The first half of this book is terrific, give or take a nasty case of unnecessaryprologitis. The narrator is a stochastic, mind-reading AI named Abi, and Stuart Turton uses her to great effect, peeling back the layers of this sinister setting one by one while also peering deep into the souls of the characters on the island. The tensions between Emory, her daughter and her father are particularly engaging.

I'm reminded of Snowpiercer, in which the last humans hurtle around and around the snap-frozen Earth on a thousand-carriage-long train which can never, ever stop, otherwise the cold will kill everyone on board. In one review (of the TV series, not the movie or the graphic novel) a critic complained that the filmmakers had ruined the story by shoe-horning in a murder. At the time, I strongly disagreed. Sure, the setting should be connected to the plot, but the setting shouldn't be the plot. The world's last homicide cop searches a giant train for the world's last serial killer? All aboard! (After the cop solved the murder, I soon lost interest in the show.)

Now I sympathise a little more with that critic. The second half of The Last Murder at the End of the World becomes a fairly standard game of Cluedo, complete with locations, suspects, and potential murder weapons. Much like a game of Cluedo, the suspects don't even know if they're guilty (because their memories have been erased). This is an interesting idea in theory, but in practise, it makes the interrogation of the suspects a bit repetitive. And there's nothing sci-fi about the clues--it's the same "angle of the blade suggests a tall killer" and "fragment of a fingernail found in the victim's cheek" type stuff that you'd find in any episode of NCIS.

Having said that, there are some great twists along the way, and I found the ending satisfying in terms of theme, plot and character (unlike the ending of this review, which feels a bit underwhelming given that I enjoyed the book so much).

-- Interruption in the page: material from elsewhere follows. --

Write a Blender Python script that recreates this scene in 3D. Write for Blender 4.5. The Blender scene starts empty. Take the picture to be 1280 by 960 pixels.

The Paradise Heights Craft Store Stitch-Up, by Kate Solly

THE PARADISE HEIGHTS CRAFT STORE STITCH-UP

Fleck Parker is a full-time mum of three, struggling to make friends with the other parents at school drop-off. Then she does make a friend, Trixie, who invites her to learn crochet at a nearby charity shop. What a nice ending! Book over, right?

Well, no. When Trixie, is accused of stealing $20,000 from the shop, Fleck takes it upon herself to clear her new friend's name. After all, Fleck is good at Wordle--how much harder could investigating a theft be?

On the one hand, the stakes couldn't be lower. There's no dead body. No world-ending fog. The charity hasn't even called the police--they just want their money back. But who was it who said "the lowest stakes are the highest stakes"? (Maybe it was me.) I was far, far more invested in seeing Trixie get out from under a $20k debt she shouldn't owe than I was in seeing Captain America save the universe from the Infinity Glove, or whatever.

It's refreshing to find an amateur sleuth who reads like a genuine amateur, rather than one who just feels like a cop wearing an apron. Fleck starts from less than zero--not only is she inexperienced, frazzled and exhausted, but whenever she's on a stakeout, she has a baby on one nipple and two other kids fighting for possession of her binoculars. "Sorry, I am listening, please go on," she tells a witness, while watching one of her children block the top of the slide at a nearby playground. For this reason, seasoned crime readers will guess the true culprit long before Fleck does (although they may not guess nature of the crime. I sure didn't.)

But this isn't the sort of book you read for the mystery alone. You read it for humour, relatability and (if you're me) to admire the deft characterisation. Look how efficiently Kate Solly captures even the bit players:

And those people aren't even important! I would kill to be able to describe characters like that. (OK, maybe not kill, but I would definitely steal $20,000 from a charity.)

Disclosure: I think I got a free copy of this book? I met Kate Solly once, and she was very nice. I wouldn't put it past her to send me a freebie. Note to self - keep better records, for transparency purposes.

That's all for now, folks! Stay rad.